The plaintiff constructed a building upon land set apart to the defendant as a probate homestead. Payment for the improvements was not made, and the pending action to enforce a mechanic’s lien was instituted in the superior court. The trial court found a lien in favor of the plaintiff and applied it to a portion of the probate homestead, and the judgment appealed from followed.
The judgment is attacked for the following reasons:
(a) A lien may not in any event be impressed upon a probate homestead.
(b) Assuming a lien may be had upon the property involved, the proof of it is not sufficient, because the probate homestead was set apart to the defendant about a month after work on the improvements was commenced. In other words, the defendant contends that when the work of improvement was commenced the land upon which the improvement was made did not belong to her, and that, therefore, no lien could be impressed upon the probate homestead. Section 1185, Code of Civil Procedure, is cited in support of this proposition.
(c) If the probate homestead is foreclosed for the benefit of the lienholder, and title to the probate homestead thereby passes out of the defendant, this will ipso facto terminate the probate homestead, and thus there will be nothing for the plaintiff in any event.
In a printed transcript on appeal presented to this court, there were included copies of the pleadings, findings, and judgment, and a very brief recital of evidence denominated “bill of exceptions, as settled by stipulation.”
This evidence may be completely summarized as follows:
1. That the work of improvement was commenced August 20, 1936, and the last labor was performed October 12, 1936.
*7572. Evidence as to an appropriate area for the convenient use and occupation of the building constructed on the premises.
3. That the defendant was not executrix of her deceased husband’s estate on or about August 20,1936, having resigned the year before; that she had no interest in her husband's estate on or about said date; that she acquired the property here in question by decree in probate as a probate homestead September 16, 1936.
Unless there is evidence in the short record thus summarized which is contrary to the findings of the court below, the findings are conclusive upon this court. We do not think the mere conclusion of the defendant that on the day of the commencement of work of improvement she had no interest in her husband’s estate can overcome the specific finding of the trial court that the plaintiff had a valid lien upon the property. This finding is, of course, supported by the basic rule of law set forth in our Probate Code, section 300, that the defendant, as the widow of the decedent, on the day of the death of her husband, took title to the real property in question either under his will or by operation of law. Moreover, there is no evidence that any other person other than the defendant widow had any interest in the real property involved.
Therefore, we must sustain the finding of the lower court that the defendant being the widow of the decedent did have a sufficient ownership in the property involved to subject it to the lien of the plaintiff.

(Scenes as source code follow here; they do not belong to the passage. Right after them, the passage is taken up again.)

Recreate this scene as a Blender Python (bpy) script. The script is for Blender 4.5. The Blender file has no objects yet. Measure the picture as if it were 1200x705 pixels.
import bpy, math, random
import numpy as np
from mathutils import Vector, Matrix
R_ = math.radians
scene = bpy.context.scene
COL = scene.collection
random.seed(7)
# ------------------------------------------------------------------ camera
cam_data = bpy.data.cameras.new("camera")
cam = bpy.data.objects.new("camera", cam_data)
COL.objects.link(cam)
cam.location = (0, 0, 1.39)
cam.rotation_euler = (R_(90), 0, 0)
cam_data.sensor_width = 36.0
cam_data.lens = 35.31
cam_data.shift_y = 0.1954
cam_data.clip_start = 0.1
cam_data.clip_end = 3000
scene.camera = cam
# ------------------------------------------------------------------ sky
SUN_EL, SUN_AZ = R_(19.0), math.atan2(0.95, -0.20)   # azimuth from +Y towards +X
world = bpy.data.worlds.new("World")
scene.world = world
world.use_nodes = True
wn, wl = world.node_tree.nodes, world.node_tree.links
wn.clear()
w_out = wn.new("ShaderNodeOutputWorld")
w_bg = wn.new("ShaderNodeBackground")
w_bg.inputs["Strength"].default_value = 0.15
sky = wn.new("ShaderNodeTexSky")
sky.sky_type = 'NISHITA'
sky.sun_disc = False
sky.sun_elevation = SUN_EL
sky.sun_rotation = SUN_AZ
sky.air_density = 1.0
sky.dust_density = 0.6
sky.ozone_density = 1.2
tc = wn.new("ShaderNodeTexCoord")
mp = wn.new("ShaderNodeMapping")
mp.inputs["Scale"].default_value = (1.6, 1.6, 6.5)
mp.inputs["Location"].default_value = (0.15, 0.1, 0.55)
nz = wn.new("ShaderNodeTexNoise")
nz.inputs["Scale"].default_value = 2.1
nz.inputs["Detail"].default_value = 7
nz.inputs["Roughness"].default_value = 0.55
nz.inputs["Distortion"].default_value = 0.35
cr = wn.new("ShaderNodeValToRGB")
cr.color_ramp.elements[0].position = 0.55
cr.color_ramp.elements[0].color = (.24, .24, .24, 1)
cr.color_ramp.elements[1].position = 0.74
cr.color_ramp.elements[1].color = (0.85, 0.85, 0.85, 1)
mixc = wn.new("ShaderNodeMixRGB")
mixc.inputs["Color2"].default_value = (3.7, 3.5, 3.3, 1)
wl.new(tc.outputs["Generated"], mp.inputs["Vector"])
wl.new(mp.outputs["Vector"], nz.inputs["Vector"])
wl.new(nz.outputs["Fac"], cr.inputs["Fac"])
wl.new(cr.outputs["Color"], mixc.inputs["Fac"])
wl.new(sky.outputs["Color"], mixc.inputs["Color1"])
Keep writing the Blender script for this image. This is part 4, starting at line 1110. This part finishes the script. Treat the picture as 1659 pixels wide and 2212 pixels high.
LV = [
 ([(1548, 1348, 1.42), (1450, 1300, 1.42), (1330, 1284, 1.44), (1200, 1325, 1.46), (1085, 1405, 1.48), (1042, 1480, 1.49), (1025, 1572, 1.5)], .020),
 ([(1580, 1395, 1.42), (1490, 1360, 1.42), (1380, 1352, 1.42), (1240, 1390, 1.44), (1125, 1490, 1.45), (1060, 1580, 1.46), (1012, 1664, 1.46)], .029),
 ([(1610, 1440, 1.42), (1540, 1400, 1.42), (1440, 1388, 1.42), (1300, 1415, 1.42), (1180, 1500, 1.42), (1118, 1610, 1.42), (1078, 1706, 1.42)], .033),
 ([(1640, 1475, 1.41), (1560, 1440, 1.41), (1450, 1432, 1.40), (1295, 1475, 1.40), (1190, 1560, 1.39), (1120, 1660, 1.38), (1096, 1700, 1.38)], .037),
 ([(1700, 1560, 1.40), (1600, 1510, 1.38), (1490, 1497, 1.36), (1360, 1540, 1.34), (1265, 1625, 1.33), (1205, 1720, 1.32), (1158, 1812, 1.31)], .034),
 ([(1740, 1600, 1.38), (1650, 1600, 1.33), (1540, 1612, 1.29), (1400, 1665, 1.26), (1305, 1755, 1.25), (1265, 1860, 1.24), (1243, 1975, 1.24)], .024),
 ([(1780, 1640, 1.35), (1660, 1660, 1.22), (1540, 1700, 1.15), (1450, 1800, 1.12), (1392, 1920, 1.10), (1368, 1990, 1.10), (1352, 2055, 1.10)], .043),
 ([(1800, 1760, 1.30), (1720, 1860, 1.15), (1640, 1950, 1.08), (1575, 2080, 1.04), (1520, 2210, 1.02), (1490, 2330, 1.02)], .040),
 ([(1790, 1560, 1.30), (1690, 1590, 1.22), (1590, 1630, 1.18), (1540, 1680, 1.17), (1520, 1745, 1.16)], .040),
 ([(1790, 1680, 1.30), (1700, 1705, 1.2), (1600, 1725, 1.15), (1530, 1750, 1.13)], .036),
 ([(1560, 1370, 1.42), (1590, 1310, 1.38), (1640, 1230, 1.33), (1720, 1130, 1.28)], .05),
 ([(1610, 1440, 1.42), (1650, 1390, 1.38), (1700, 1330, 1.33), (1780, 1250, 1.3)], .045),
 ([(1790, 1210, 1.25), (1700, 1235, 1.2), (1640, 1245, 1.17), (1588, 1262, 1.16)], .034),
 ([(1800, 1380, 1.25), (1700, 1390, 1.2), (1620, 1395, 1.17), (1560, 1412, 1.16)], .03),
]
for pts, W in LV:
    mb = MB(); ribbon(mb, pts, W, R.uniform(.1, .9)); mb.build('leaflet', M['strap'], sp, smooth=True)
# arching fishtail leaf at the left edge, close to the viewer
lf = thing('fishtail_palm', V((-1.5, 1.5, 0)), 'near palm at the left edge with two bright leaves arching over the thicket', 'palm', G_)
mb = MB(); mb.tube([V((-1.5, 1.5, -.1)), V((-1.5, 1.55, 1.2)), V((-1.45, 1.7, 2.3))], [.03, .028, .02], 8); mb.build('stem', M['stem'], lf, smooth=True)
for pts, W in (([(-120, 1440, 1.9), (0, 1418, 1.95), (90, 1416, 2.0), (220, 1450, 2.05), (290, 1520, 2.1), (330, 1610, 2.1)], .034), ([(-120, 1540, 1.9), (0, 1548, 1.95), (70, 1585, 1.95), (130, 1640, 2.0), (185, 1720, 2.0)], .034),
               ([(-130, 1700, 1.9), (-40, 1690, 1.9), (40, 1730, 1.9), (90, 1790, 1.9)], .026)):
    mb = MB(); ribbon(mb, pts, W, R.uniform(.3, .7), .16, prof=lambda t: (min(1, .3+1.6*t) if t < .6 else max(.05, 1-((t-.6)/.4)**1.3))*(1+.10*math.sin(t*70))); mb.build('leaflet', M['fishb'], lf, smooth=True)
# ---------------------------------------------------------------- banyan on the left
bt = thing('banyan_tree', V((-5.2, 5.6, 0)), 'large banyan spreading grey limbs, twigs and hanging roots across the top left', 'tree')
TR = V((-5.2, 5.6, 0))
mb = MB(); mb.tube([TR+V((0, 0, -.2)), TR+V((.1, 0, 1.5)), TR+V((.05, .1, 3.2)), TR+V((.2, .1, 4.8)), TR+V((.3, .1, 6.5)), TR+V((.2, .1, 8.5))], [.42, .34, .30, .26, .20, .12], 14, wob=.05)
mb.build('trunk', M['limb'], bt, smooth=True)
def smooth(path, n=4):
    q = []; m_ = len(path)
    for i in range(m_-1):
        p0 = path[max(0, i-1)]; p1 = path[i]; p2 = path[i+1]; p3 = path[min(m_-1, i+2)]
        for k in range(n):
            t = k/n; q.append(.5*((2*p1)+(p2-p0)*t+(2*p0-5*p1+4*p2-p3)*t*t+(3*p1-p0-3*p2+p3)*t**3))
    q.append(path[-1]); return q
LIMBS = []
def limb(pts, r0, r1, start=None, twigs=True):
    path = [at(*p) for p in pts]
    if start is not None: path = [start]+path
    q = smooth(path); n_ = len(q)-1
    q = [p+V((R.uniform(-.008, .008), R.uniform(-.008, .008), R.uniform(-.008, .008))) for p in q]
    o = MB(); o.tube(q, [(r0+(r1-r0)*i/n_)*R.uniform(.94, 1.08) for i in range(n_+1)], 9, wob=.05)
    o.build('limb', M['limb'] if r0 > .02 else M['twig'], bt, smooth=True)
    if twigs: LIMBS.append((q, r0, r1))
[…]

We have been cited no authority to support the proposition that a mechanic’s lien may not be impressed upon a probate homestead in a proper case. The cases cited by counsel for appellant, and his argument that a widow’s homestead is favored by our law, do not, in our opinion, support the proposition that a mechanic’s lien cannot be enforced as against a probate homestead. It is true that both the mechanic’s lien and probate homestead laws of our state are favored by our law; but we think that whenever the owner of a probate homestead contracts for labor and material to be placed upon it, and thereafter fails to pay the contractor 'or materialman for such improvements, in all good conscience the interest of the owner of the probate homestead should be foreclosed for the benefit of the lienholder.
*758We are also of the opinion that in such a ease the foreclosure of the rights of the owner of the probate homestead in and to it does not extinguish the probate homestead itself. We think we have a case here more nearly analogous to that of the levy of an execution upon the interest of a life tenant in real property, title to which the judgment creditor may enjoy until the death of the life tenant vests it in the remainderman.
Therefore, the judgment is affirmed; the appeal from the order denying a new trial is dismissed.
York, P. J., and Doran, J., concurred.
Appellant’s petition for a hearing by the Supreme Court was denied January 13, 1942.